Não estará a promover o machismo?







"Porque é que a tua mãe não te lava com o sabonete Fairy?"

Não estará a promover o racismo? 






Capítulo V


Resposta à questão inicial

    Tendo por base todos os tópicos abordados dentro dos vários capítulos, termino assim a minha reflexão e resposta sobre a questão da inoperância da verdade e a natureza da política lançada no início do projeto.
    Apesar de todos os problemas subjacentes à verdade, esta nunca poderá desaparecer, conseguirá sempre se preservar. "A persuasão e a violência podem destruir a verdade, mas não podem substituí-la". 
    A triste realidade que é impossível de negar, é o facto de a verdade nem sempre ser a melhor solução. Para garantir a sobrevivência, por vezes é necessário recorrer à mentira, sendo impossível de definir quais são as caraterísticas e particularidades da verdade. Por outro lado, qual será a natureza da política? Penso que a própria natureza da política é a mentira, o engano e a opinião, enquanto que deveria ser exatamente o contrário: a pura e simples verdade.
    Estes dois conceitos encontram-se em bastante más relações e continuarão sempre assim até que as estruturas da sociedade registarem uma drástica mudança!

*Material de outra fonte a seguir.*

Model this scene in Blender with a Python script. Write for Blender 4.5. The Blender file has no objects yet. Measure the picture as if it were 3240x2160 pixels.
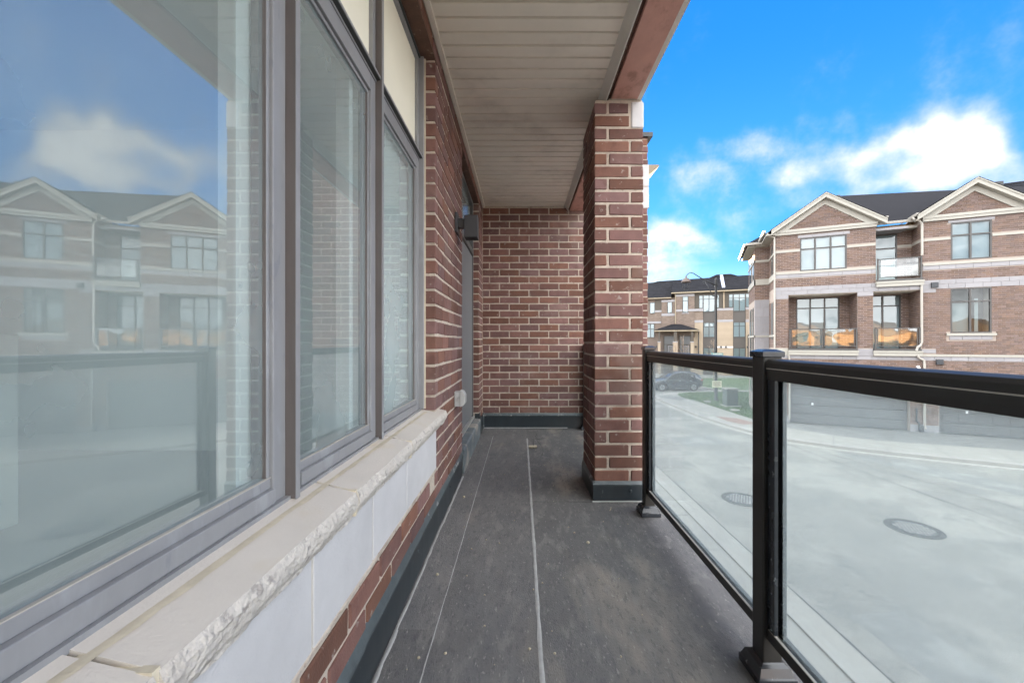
import bpy, math, random
from mathutils import Vector, Matrix
R = math.radians
scene = bpy.context.scene
COL = scene.collection
rng = random.Random(7)
ZF = 3.135            # balcony floor above the road
# ------------------------------------------------------------------ camera
cam_d = bpy.data.cameras.new('camera'); cam = bpy.data.objects.new('camera', cam_d); COL.objects.link(cam)
scene.camera = cam
cam.location = (0, 0, 4.25); cam.rotation_euler = (R(90), 0, 0)
cam_d.sensor_width = 36; cam_d.lens = 14.0
cam_d.shift_x = -0.0089; cam_d.shift_y = 0.00085
cam_d.clip_start = 0.02; cam_d.clip_end = 3000
# ------------------------------------------------------------------ sky and sun
SUN_AZ, SUN_EL = R(17.5), R(6.8)
BANKS = (((1.03, 1, .475), R(4.4), .38, 1.7, R(-12)), ((1.15, 1, .40), R(4.2), .34, 1.9, R(-38)), ((.62, 1, .46), R(4.5), .48, 4.0, R(-6)), ((.85, 1, .41), R(4.5), .42, 3.0, R(0)),
         ((.45, 1, .33), R(5.8), .66, 1.7, R(-30)), ((.34, 1, .19), R(7.5), .84, 1.4, 0.0), ((1.0, 1, .33), R(5), .26, 3.2, 0.0), ((1.25, 1, .66), R(18), .30, 1.6, 0.0))
def build_world():
    w = bpy.data.worlds.new('World'); scene.world = w; w.use_nodes = True
    nt = w.node_tree; N = nt.nodes; L = nt.links
    bg = N['Background']
    sky = N.new('ShaderNodeTexSky'); sky.sky_type = 'NISHITA'; sky.sun_disc = False
    sky.sun_elevation = SUN_EL; sky.sun_rotation = SUN_AZ
    sky.air_density = 1.0; sky.dust_density = 0.6; sky.ozone_density = 2.5
    gm = N.new('ShaderNodeGamma'); gm.inputs[1].default_value = 0.28; L.new(sky.outputs[0], gm.inputs[0])
    tc = N.new('ShaderNodeTexCoord')
    sep = N.new('ShaderNodeSeparateXYZ'); L.new(tc.outputs['Generated'], sep.inputs[0])
    rp = N.new('ShaderNodeValToRGB'); L.new(sep.outputs[2], rp.inputs[0])       # air: deep azure high up, paler towards the horizon
    rp.color_ramp.interpolation = 'EASE'
    rp.color_ramp.elements[0].position = 0.0; rp.color_ramp.elements[0].color = (.30, .40, .50, 1)
    rp.color_ramp.elements[1].position = 0.62; rp.color_ramp.elements[1].color = (.016, .150, .44, 1)
    e_ = rp.color_ramp.elements.new(.22); e_.color = (.045, .20, .46, 1)
    hs = N.new('ShaderNodeMix'); hs.data_type = 'RGBA'; hs.blend_type = 'MULTIPLY'; hs.inputs['Factor'].default_value = 1.0
    L.new(gm.outputs[0], hs.inputs['A']); L.new(rp.outputs[0], hs.inputs['B'])
    def math_(op, a, b=None, c=None):
        m = N.new('ShaderNodeMath'); m.operation = op
        for i, v in enumerate((a, b, c)):
            if v is None: continue
            if isinstance(v, (int, float)): m.inputs[i].default_value = v
            else: L.new(v, m.inputs[i])
        return m.outputs[0]
    zc = math_('MAXIMUM', sep.outputs[2], 0.0)
    den = math_('ADD', zc, 0.22)
    px = math_('DIVIDE', sep.outputs[0], den); py = math_('DIVIDE', sep.outputs[1], den)
    cmb = N.new('ShaderNodeCombineXYZ'); L.new(px, cmb.inputs[0]); L.new(py, cmb.inputs[1])
    mp = N.new('ShaderNodeMapping'); L.new(cmb.outputs[0], mp.inputs[0])
    mp.inputs['Location'].default_value = (2.1, 0.4, 0); mp.inputs['Rotation'].default_value = (0, 0, R(35)); mp.inputs['Scale'].default_value = (0.75, 1.15, 1)
    n1 = N.new('ShaderNodeTexNoise'); L.new(mp.outputs[0], n1.inputs['Vector'])
    n1.inputs['Scale'].default_value = 1.15; n1.noise_dimensions = '2D'; n1.inputs['Detail'].default_value = 5; n1.inputs['Roughness'].default_value = 0.56; n1.inputs['Distortion'].default_value = 0.4
    n2 = N.new('ShaderNodeTexNoise'); L.new(tc.outputs['Generated'], n2.inputs['Vector'])
    n2.inputs['Scale'].default_value = 4.5; n2.inputs['Detail'].default_value = 3; n2.inputs['Roughness'].default_value = 0.62; n2.inputs['Distortion'].default_value = 0.0
    # banks of cloud seen in the photograph: (direction, half-width, weight)
    wv = N.new('ShaderNodeVectorMath'); wv.operation = 'SUBTRACT'; L.new(n2.outputs['Color'], wv.inputs[0]); wv.inputs[1].default_value = (.5, .5, .5)
    def bank(d, hw, wt, wob=.30, flat=1.0, tilt=0.0):
        """soft patch round a direction; flat > 1 makes it wider than tall"""
        v = Vector(d).normalized(); rt = Vector((v.y, -v.x, 0)).normalized(); up_ = rt.cross(v)
        if up_.z < 0: up_ = -up_
        r2 = rt * math.cos(tilt) + up_ * math.sin(tilt); u2 = up_ * math.cos(tilt) - rt * math.sin(tilt)
        ad = N.new('ShaderNodeVectorMath'); ad.operation = 'MULTIPLY_ADD'
        L.new(wv.outputs[0], ad.inputs[0]); ad.inputs[1].default_value = (wob, wob, wob * .8); L.new(tc.outputs['Generated'], ad.inputs[2])
        def dot(w):
            q = N.new('ShaderNodeVectorMath'); q.operation = 'DOT_PRODUCT'; L.new(ad.outputs[0], q.inputs[0]); q.inputs[1].default_value = w; return q.outputs['Value']
        f = math_('MAXIMUM', dot(v), 0.05)
        a = math_('DIVIDE', math_('DIVIDE', dot(r2), f), math.tan(hw) * flat); b = math_('DIVIDE', math_('DIVIDE', dot(u2), f), math.tan(hw))
        d2 = math_('ADD', math_('MULTIPLY', a, a), math_('MULTIPLY', b, b))
        fr = math_('GREATER_THAN', dot(v), 0.06)
        mr = N.new('ShaderNodeMapRange'); mr.interpolation_type = 'SMOOTHERSTEP'; L.new(d2, mr.inputs[0])
        mr.inputs[1].default_value = 0.0; mr.inputs[2].default_value = 1.0; mr.inputs[3].default_value = wt; mr.inputs[4].default_value = 0
        return math_('MULTIPLY', mr.outputs[0], fr)
    tot = math_('ADD', math_('MULTIPLY', math_('SUBTRACT', n1.outputs['Fac'], 0.5), 1.3), 0.92)
    clear = bank((.80, 1, .62), R(44), 1.0, .1, 1.5)
    tot = math_('SUBTRACT', tot, math_('MULTIPLY', clear, 1.36))     # the clear blue the photograph looks into
    for d, hw, wt, fl, tl in BANKS:
        tot = math_('ADD', tot, bank(d, hw, wt, .22, fl, tl))
    n3 = N.new('ShaderNodeTexNoise'); L.new(tc.outputs['Generated'], n3.inputs['Vector']); n3.inputs['Scale'].default_value = 9; n3.inputs['Detail'].default_value = 5; n3.inputs['Roughness'].default_value = .66; n3.inputs['Distortion'].default_value = 0
    tot = math_('ADD', tot, math_('MULTIPLY', math_('SUBTRACT', n3.outputs['Fac'], .5), 1.35))
    cm = N.new('ShaderNodeMapRange'); cm.interpolation_type = 'SMOOTHSTEP'; L.new(tot, cm.inputs[0])
    cm.inputs[1].default_value = -.28; cm.inputs[2].default_value = 1.0; cm.inputs[3].default_value = 0.0; cm.inputs[4].default_value = 1.0
    cmo = math_('MULTIPLY', math_('POWER', cm.outputs[0], 1.5), .97)
    thick = math_('MULTIPLY_ADD', math_('MULTIPLY', math_('POWER', cm.outputs[0], 5.0), math_('SUBTRACT', 1.0, math_('MULTIPLY', clear, .92))), 2.6, .56)     # thin veils scatter less light than deep cloud
    # clouds: white, and brighter and warmer near the sun
    sv = Vector((math.sin(SUN_AZ) * math.cos(SUN_EL), math.cos(SUN_AZ) * math.cos(SUN_EL), math.sin(SUN_EL)))
    ds = N.new('ShaderNodeVectorMath'); ds.operation = 'DOT_PRODUCT'; L.new(tc.outputs['Generated'], ds.inputs[0]); ds.inputs[1].default_value = sv
    cr = N.new('ShaderNodeMapRange'); L.new(ds.outputs['Value'], cr.inputs[0])
    cr.inputs[1].default_value = 0.90; cr.inputs[2].default_value = 1.0
    cc = N.new('ShaderNodeMix'); cc.data_type = 'RGBA'; L.new(cr.outputs[0], cc.inputs['Factor'])
    cc.inputs['A'].default_value = (.97, .985, 1.0, 1); cc.inputs['B'].default_value = (1.25, 1.12, .88, 1)
    mx = N.new('ShaderNodeMix'); mx.data_type = 'RGBA'
    L.new(cmo, mx.inputs['Factor']); L.new(hs.outputs['Result'], mx.inputs['A']); cb = N.new('ShaderNodeVectorMath'); cb.operation = 'SCALE'; L.new(cc.outputs['Result'], cb.inputs[0]); L.new(thick, cb.inputs['Scale']); L.new(cb.outputs[0], mx.inputs['B'])
    L.new(mx.outputs['Result'], bg.inputs[0]); bg.inputs[1].default_value = 0.15
    w.cycles.sampling_method = 'MANUAL'; w.cycles.sample_map_resolution = 512
build_world()
sun_d = bpy.data.lights.new('sun', 'SUN'); sun = bpy.data.objects.new('sun', sun_d); COL.objects.link(sun)
sun_d.energy = 3.0; sun_d.angle = R(0.6); sun_d.color = (1.0, 0.70, 0.40)
_sv = Vector((math.sin(SUN_AZ) * math.cos(SUN_EL), math.cos(SUN_AZ) * math.cos(SUN_EL), math.sin(SUN_EL)))
sun.rotation_euler = (-_sv).to_track_quat('-Z', 'Y').to_euler()
sun.location = (10, 60, 30)
vs = scene.view_settings
vs.view_transform = 'Standard'; vs.look = 'None'; vs.gamma = 1.0; vs.use_curve_mapping = False
vs.exposure = 3.8
scene.render.engine = 'CYCLES'
cy = scene.cycles
cy.use_denoising = True; cy.use_adaptive_sampling = True; cy.adaptive_threshold = 0.02
cy.max_bounces = 7; cy.transparent_max_bounces = 16; cy.glossy_bounces = 4; cy.diffuse_bounces = 4; cy.transmission_bounces = 4
cy.sample_clamp_indirect = 6.0
cy.caustics_reflective = False; cy.caustics_refractive = False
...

Querem garantir a existência da verdade na natureza política? Mudem o mundo de forma a que o Homem não seja sujeito a mentir para garantir a sua sobrevivência ou para alcançar os seus objetivos!



1 comentário:

  1. O teu trabalho evidencia um grande esforço de reflexão e de tratamento das grandes questões que esta obra levanta.
    A questão da mentira é tanto mais complexa que ela só se torna mentira quando comparada com a versão correta dos acontecimentos, o que leva necessariamente a que elaboremos sobre relatos que não são verdadeiros. O problema da mentira deliberada agrava ainda a questão porque, na verdade, pega-se numa versão dos acontecimentos e procura-se influenciar o que está para vir.